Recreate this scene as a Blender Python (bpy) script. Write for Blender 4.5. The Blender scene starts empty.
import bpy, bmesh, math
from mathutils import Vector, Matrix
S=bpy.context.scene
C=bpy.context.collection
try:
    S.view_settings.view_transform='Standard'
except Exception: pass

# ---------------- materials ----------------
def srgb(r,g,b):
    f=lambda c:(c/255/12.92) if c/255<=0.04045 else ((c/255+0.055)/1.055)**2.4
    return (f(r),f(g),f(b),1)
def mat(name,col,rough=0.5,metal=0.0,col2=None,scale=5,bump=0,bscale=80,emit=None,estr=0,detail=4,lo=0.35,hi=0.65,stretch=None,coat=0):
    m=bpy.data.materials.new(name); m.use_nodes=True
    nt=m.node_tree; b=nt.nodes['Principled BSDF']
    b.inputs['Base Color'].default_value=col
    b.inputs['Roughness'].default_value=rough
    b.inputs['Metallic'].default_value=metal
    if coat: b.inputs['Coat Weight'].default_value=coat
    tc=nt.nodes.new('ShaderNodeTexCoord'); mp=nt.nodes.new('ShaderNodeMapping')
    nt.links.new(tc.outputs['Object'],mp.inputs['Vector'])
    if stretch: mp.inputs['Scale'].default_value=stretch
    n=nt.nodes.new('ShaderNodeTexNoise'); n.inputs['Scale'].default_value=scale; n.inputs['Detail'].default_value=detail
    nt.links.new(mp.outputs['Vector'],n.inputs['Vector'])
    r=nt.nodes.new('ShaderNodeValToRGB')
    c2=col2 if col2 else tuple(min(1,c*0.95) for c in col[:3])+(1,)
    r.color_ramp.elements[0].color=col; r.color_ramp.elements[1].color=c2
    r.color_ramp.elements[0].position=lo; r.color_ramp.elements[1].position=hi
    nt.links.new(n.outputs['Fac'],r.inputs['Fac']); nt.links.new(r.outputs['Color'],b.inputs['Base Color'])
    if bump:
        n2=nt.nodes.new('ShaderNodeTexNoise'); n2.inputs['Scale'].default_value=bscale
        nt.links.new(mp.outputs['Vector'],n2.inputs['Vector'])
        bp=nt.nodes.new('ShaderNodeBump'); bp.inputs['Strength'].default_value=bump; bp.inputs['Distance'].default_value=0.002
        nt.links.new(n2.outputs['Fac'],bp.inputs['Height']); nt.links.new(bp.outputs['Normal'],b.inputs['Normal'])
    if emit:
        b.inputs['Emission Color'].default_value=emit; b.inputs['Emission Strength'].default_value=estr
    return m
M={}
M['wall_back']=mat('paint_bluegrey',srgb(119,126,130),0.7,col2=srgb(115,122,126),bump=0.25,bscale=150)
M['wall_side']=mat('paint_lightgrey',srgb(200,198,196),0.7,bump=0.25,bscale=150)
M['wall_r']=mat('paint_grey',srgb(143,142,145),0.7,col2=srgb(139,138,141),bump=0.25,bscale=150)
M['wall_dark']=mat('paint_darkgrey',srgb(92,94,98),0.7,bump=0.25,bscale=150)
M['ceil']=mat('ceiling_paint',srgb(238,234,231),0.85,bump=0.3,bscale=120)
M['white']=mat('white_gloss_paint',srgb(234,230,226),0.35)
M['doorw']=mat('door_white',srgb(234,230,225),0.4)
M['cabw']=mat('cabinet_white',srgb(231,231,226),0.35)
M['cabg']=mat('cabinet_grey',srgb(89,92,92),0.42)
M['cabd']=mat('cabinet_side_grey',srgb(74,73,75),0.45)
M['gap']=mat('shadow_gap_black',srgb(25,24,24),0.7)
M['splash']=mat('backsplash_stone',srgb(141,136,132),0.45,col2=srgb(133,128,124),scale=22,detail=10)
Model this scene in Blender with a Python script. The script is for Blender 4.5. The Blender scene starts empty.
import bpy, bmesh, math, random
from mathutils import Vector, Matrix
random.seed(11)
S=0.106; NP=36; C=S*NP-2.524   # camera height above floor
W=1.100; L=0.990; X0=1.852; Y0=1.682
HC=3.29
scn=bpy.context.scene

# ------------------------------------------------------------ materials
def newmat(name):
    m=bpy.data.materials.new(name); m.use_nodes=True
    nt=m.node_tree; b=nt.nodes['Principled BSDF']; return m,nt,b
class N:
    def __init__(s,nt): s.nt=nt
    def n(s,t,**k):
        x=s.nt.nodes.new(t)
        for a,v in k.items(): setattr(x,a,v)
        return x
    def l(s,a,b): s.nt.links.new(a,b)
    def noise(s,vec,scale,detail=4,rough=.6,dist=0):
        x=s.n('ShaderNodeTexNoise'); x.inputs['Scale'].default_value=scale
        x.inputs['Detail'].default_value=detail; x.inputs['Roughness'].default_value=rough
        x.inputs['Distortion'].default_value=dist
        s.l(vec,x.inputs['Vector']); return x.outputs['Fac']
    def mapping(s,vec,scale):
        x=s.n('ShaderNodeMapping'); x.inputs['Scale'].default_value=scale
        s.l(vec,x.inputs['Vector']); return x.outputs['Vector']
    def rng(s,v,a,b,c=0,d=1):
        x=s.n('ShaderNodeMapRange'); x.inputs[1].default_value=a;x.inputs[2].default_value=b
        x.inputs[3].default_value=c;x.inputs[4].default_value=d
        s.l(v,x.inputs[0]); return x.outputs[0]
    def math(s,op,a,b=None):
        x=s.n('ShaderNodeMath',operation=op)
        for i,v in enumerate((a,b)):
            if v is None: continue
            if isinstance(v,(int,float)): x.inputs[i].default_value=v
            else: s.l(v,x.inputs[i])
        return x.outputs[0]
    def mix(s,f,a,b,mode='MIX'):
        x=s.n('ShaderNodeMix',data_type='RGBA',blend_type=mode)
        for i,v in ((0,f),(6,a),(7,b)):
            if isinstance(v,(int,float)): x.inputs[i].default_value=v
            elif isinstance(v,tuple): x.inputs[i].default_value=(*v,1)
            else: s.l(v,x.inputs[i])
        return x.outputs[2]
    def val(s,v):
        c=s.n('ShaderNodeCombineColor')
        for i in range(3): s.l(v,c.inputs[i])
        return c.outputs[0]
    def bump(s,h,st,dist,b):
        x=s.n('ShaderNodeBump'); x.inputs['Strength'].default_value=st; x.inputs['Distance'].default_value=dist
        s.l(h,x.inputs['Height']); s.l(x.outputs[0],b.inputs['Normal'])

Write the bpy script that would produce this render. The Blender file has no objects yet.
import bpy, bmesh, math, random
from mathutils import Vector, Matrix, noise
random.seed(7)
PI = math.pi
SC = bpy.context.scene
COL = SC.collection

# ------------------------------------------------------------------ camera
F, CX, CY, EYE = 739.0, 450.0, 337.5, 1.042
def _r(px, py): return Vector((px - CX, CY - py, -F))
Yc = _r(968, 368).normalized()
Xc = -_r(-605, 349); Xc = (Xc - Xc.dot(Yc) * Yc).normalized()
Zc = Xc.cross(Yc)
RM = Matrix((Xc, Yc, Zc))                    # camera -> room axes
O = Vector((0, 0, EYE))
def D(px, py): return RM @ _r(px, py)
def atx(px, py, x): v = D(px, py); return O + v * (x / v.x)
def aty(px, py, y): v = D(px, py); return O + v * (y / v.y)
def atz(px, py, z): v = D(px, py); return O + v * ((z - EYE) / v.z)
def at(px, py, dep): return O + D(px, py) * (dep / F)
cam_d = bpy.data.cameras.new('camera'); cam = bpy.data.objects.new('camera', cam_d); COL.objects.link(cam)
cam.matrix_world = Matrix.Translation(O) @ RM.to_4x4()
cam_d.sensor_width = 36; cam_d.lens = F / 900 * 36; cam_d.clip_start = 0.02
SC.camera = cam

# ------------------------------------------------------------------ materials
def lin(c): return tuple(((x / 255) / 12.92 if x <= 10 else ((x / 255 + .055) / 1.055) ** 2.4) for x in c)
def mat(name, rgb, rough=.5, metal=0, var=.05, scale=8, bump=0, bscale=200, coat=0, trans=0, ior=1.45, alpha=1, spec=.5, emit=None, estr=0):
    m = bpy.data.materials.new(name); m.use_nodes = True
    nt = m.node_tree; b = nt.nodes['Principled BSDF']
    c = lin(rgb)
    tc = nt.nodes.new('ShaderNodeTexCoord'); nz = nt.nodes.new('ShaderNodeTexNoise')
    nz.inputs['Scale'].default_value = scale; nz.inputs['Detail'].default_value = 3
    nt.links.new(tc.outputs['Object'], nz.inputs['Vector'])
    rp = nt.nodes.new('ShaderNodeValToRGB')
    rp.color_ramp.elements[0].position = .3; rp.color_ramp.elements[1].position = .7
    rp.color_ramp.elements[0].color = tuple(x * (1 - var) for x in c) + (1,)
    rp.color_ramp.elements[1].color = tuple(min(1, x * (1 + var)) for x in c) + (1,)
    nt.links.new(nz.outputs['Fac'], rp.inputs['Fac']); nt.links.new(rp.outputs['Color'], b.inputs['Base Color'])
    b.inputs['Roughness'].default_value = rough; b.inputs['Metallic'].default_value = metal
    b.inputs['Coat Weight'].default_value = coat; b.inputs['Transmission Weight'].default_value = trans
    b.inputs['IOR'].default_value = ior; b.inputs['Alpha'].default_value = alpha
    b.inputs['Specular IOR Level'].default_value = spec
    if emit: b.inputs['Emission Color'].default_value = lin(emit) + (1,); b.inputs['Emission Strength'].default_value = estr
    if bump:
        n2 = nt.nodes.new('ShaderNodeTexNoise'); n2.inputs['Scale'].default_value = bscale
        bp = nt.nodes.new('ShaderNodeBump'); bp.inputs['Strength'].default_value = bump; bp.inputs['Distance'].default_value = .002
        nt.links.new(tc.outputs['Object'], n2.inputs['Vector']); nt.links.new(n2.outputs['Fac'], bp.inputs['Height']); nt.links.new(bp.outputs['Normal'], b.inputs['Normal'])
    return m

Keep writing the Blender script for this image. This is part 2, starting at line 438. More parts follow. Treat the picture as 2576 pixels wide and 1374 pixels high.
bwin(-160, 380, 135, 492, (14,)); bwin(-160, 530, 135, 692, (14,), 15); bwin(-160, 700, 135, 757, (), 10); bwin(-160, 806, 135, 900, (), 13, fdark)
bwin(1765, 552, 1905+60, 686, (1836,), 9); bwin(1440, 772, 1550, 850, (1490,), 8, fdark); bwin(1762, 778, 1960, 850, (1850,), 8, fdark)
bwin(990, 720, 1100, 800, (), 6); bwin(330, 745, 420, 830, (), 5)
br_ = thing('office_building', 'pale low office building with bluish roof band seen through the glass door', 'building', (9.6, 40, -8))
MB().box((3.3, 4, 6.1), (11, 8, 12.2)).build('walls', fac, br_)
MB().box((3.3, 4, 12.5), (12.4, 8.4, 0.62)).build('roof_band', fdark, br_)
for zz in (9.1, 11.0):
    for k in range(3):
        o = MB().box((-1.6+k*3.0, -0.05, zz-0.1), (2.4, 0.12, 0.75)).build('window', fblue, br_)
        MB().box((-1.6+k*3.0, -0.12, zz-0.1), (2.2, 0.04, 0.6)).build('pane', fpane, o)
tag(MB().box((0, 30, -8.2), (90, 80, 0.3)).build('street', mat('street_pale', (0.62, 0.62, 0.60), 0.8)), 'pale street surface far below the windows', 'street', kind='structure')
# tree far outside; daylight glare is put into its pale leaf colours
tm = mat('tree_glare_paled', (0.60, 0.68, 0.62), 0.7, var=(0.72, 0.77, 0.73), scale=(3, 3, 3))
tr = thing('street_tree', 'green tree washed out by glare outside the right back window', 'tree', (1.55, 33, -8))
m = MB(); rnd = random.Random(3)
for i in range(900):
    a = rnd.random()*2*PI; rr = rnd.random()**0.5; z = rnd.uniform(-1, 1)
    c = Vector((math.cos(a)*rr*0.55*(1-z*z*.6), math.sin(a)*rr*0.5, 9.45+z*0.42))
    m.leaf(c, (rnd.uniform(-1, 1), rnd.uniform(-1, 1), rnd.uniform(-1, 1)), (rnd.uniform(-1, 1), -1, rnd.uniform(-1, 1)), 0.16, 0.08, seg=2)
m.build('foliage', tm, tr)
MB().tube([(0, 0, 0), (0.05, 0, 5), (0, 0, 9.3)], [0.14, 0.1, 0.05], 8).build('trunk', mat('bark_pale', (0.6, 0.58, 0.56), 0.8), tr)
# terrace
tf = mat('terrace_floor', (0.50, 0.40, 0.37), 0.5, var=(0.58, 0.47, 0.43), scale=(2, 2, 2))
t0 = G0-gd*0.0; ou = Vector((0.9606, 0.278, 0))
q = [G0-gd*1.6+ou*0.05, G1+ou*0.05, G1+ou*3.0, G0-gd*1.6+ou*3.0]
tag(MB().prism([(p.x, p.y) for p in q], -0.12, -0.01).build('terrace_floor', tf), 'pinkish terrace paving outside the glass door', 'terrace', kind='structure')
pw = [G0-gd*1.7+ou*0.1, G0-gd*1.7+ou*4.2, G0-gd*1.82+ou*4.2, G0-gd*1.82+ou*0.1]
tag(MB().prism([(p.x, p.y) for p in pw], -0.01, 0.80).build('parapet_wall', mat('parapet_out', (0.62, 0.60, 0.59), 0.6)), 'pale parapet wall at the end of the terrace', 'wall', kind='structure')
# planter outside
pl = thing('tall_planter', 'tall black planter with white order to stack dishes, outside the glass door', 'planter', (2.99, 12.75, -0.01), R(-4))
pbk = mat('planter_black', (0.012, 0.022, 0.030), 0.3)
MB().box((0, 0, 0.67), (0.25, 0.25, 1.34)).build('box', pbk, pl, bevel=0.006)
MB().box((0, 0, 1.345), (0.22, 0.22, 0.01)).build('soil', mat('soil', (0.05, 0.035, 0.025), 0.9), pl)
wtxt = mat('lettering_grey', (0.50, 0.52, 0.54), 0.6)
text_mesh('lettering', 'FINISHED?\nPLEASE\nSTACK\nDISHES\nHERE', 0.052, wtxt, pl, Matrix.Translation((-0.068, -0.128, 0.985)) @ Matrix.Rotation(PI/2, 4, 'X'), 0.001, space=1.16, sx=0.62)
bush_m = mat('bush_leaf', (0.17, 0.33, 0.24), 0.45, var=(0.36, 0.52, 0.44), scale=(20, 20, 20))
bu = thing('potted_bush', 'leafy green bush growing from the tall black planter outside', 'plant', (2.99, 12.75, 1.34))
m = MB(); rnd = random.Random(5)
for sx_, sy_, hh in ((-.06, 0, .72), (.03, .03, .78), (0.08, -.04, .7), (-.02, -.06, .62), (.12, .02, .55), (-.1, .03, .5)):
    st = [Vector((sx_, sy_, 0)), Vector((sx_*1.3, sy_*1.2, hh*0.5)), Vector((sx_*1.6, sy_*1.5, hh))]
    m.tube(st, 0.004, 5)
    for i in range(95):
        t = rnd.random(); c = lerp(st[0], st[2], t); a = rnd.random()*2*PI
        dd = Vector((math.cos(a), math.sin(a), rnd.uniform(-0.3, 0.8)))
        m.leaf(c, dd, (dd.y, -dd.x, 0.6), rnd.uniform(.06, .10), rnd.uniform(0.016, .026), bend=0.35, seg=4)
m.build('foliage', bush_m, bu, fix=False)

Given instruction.
Extract exactly the run of lines beginning at the line with "Write the bpy" and ending at the line with "SC.camera = cam", including both ends and nothing beyond them.

Response.
Write the bpy script that would produce this render. The Blender file has no objects yet.
import bpy, bmesh, math, random
from mathutils import Vector, Matrix, noise
random.seed(7)
PI = math.pi
SC = bpy.context.scene
COL = SC.collection

# ------------------------------------------------------------------ camera
F, CX, CY, EYE = 739.0, 450.0, 337.5, 1.042
def _r(px, py): return Vector((px - CX, CY - py, -F))
Yc = _r(968, 368).normalized()
Xc = -_r(-605, 349); Xc = (Xc - Xc.dot(Yc) * Yc).normalized()
Zc = Xc.cross(Yc)
RM = Matrix((Xc, Yc, Zc))                    # camera -> room axes
O = Vector((0, 0, EYE))
def D(px, py): return RM @ _r(px, py)
def atx(px, py, x): v = D(px, py); return O + v * (x / v.x)
def aty(px, py, y): v = D(px, py); return O + v * (y / v.y)
def atz(px, py, z): v = D(px, py); return O + v * ((z - EYE) / v.z)
def at(px, py, dep): return O + D(px, py) * (dep / F)
cam_d = bpy.data.cameras.new('camera'); cam = bpy.data.objects.new('camera', cam_d); COL.objects.link(cam)
cam.matrix_world = Matrix.Translation(O) @ RM.to_4x4()
cam_d.sensor_width = 36; cam_d.lens = F / 900 * 36; cam_d.clip_start = 0.02
SC.camera = cam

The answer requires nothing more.